La tragedia di Euripide non è la rappresentazione di questo o quel carattere, di questa o quella passione. È una vasta composizione, tutto un mondo, con grandezza epica, con movimento lirico: il significato è nel suo insieme.

È una lotta in cielo ed in terra; Venere e Diana s’incarnano, si umanizzano in Fedra ed Ippolito; in cielo, la lotta è fuori de’ legami della natura, fuori delle turbazioni terrene; in terra, è passione, colpa e morte; le potenze superiori signoreggiano la natura e rompono le sue leggi, invano repugnanti i mortali. In questo mondo mistico, in cui il libero arbitrio non ha ancora piena coscienza di sé, in cui epopea, dramma e lirica s’incontrano, si confondono, dove accanto allo strazio delle passioni trovi l’immutabile serenitá de’ celesti, e l’azione va spesso a sciogliersi ne’ lirici concenti del coro, tutto è in armonia, e la vita penetra nelle minime parti.

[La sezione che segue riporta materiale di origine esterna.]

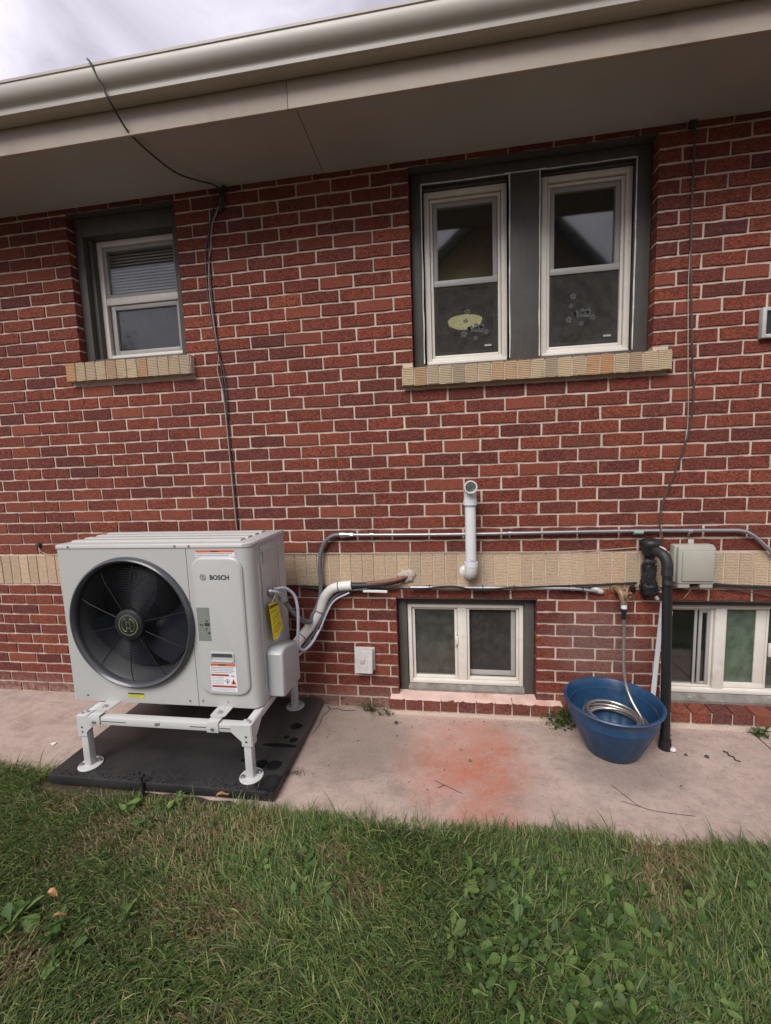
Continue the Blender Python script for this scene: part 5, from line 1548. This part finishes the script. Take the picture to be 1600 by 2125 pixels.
pt = empty('planter', (3.619, -0.258, 0.0))
tag(pt, 'round blue plastic planter on the concrete holding a coiled steel hose', 'planter')
flute = lambda a, h: 1.0 + (0.040 * abs(math.sin(a * 7)) ** 0.7 - 0.026) * (1.0 if 0.012 < h < 0.175 else 0.0) * min(1.0, (0.175 - h) / 0.05 if h < 0.175 else 0)
prof_o = [(0.001, 0.002), (0.118, 0.002), (0.128, 0.008), (0.138, 0.030), (0.160, 0.078), (0.181, 0.125), (0.198, 0.165), (0.2045, 0.186), (0.2095, 0.188), (0.2105, 0.194), (0.208, 0.199), (0.2145, 0.238), (0.222, 0.252), (0.231, 0.256), (0.233, 0.262), (0.229, 0.267),
          (0.219, 0.266), (0.213, 0.255), (0.207, 0.236), (0.203, 0.222), (0.199, 0.220), (0.196, 0.196), (0.178, 0.135), (0.155, 0.080), (0.130, 0.024), (0.112, 0.014), (0.001, 0.014)]
prof_o = [(r_ * 1.014, h_ * 1.03) for r_, h_ in prof_o]
MB().lathe(prof_o, (3.619, -0.258, 0.0), 'z', 112, wob=flute).build('pot', M['planter'], pt, 40)

# ---- bracketed metal frame at the right edge
wb = empty('wall_hatch', (4.47, -0.02, 2.09))
tag(wb, 'small metal framed hatch on the brick wall at the far right edge', 'hatch')
fr = MB(); frame_ring(fr, 4.360, 4.590, 2.092, 2.240, 0.018, -0.030, 0.003)
fr.build('frame', M['grey_vent'], wb, 30)
MB().box(4.378, 4.572, -0.012, -0.008, 2.110, 2.222).build('glass', M['black_gloss'], wb, 0)

# ================================================================ LAWN
def field(x, y, seed, f0=1.0):
    r = np.random.default_rng(seed)
    out = np.zeros_like(x)
    for k in range(7):
        fx, fy, ph = r.normal(0, 2.6 * f0), r.normal(0, 2.6 * f0), r.uniform(0, 6.28)
        out += np.sin(fx * x + fy * y + ph) / (1 + 0.25 * k)
    return out / 2.6

GREENS = np.array([[0.118, 0.172, 0.046], [0.082, 0.130, 0.034], [0.170, 0.220, 0.066], [0.092, 0.140, 0.050], [0.245, 0.280, 0.105], [0.048, 0.082, 0.024], [0.120, 0.170, 0.078]])
STRAW = np.array([[0.27, 0.20, 0.10], [0.20, 0.14, 0.075], [0.33, 0.26, 0.15]])

def dry_mask(x, y):
    m = np.clip((field(x, y, 3, 1.6) - 0.30) * 1.4, 0, 1)
    for cx, cy, r_ in ((1.65, -0.92, 0.16), (1.35, -0.93, 0.12), (1.52, -1.05, 0.13), (1.95, -0.95, 0.14), (1.75, -1.02, 0.16), (2.0, -1.3, 0.15), (2.45, -1.15, 0.12), (2.35, -1.02, 0.10), (1.0, -0.86, 0.12)):
        m = np.maximum(m, np.clip(1.25 - np.hypot(x - cx, (y - cy) * 1.3) / r_, 0, 1))
    return m

def blades(n, xr, yr, hmin, hmax, seg, edge=False, near_edge=False):
    r = rng
    x = r.uniform(*xr, n)
    e = slab_edge(x)
    if near_edge:
        y = e + r.normal(-0.012, 0.022, n)
    else:
        y = r.uniform(*yr, n)
        k = y < e + 0.005
        x, y = x[k], y[k]
    # keep blades off the pad
    k = ~((x > 0.74) & (x < 2.00) & (y > -0.835 - 0.012 * np.sin(x * 23)))
    x, y = x[k], y[k]
    n = len(x)
    dry = dry_mask(x, y)
    thin = r.random(n) > 0.30 * np.clip(dry, 0, 1)
    x, y, dry = x[thin], y[thin], dry[thin]
    n = len(x)
    th = 2.6 * field(x, y, 8, 0.55) + r.normal(0, 0.9, n) - 0.6
    lean = np.clip(r.normal(0.98, 0.36, n), 0.1, 1.5)
    if near_edge:
        th = np.where(r.random(n) < 0.55, r.normal(1.57, 0.7, n), th); lean *= 0.85
    h = r.uniform(hmin, hmax, n) * (1 - 0.35 * np.clip(dry, 0, 1)) * np.where(r.random(n) < 0.12, 1.5, 1.0)
    wd = r.uniform(0.0011, 0.0026, n) * np.where(r.random(n) < 0.10, 1.6, 1.0)
    dx, dy = np.cos(th), np.sin(th)
    px, py = -dy, dx
    tw = r.normal(0, 0.5, n)
    px, py = px * np.cos(tw) - py * np.sin(tw), px * np.sin(tw) + py * np.cos(tw)
    lv = seg + 1
    V = np.zeros((n, 2 * seg + 1, 3))
    for i in range(lv):
        t = i / seg
        ang = lean * (0.35 + 0.75 * t)
        hor = h * t * np.sin(ang); ver = h * t * np.cos(ang * 0.96)
        bx, by, bz = x + dx * hor, y + dy * hor, -0.012 + np.maximum(ver, 0.004 * t)
        w_ = wd * (1 - 0.55 * t)
        if i < seg:
            V[:, 2 * i] = np.stack([bx - px * w_, by - py * w_, bz], 1)
            V[:, 2 * i + 1] = np.stack([bx + px * w_, by + py * w_, bz], 1)
        else:
            V[:, 2 * i] = np.stack([bx, by, bz], 1)
    m = 2 * seg + 1
    q = []
    for i in range(seg - 1):
        q.append((2 * i, 2 * i + 1, 2 * i + 3, 2 * i + 2))
    tri = (2 * seg - 2, 2 * seg - 1, 2 * seg)
    tone = np.clip(0.5 + 0.5 * field(x, y, 21, 0.8), 0, 1)[:, None]
    c = GREENS[r.integers(0, len(GREENS), n)] * (0.80 + 0.42 * tone) * r.uniform(0.75, 1.25, (n, 1))
    s = STRAW[r.integers(0, 3, n)] * r.uniform(0.7, 1.15, (n, 1))
    isdry = (r.random(n) < 0.07 + 0.58 * dry)[:, None]
    c = np.where(isdry, s, c)
    return V, np.array(q), np.array(tri), np.repeat(c[:, None, :], m, 1)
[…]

Questo mondo armonico è stato guasto da Seneca, che, rompendo ogni misura e gittando nell’ombra le altre parti, pone di prospetto Fedra e attira in lei l’attenzione. Nelle tragedie di Seneca comincia giá a trasparire la caduta degli Dei e la libertá dell’anima; se non che, povero di poesia e messo in un mondo che non era giá piú il mondo pagano, ma né ancora il cristiano, questa nuova situazione vi sta impacciata e contraddittoria, quasi germe o presentimento oscuro del dramma moderno. Nel suo Ippolito egli si propone di rappresentarci in tutte le sue gradazioni una passione incestuosa; ’l’orrore è la sua musa e la Corte di Nerone la sua ispirazione. L’innaturale vi è condotto fino alla sfacciatezza, e la dichiarazione di amore che la madre fa al figlio è degna de’ contemporanei di Caligola e di Messalina.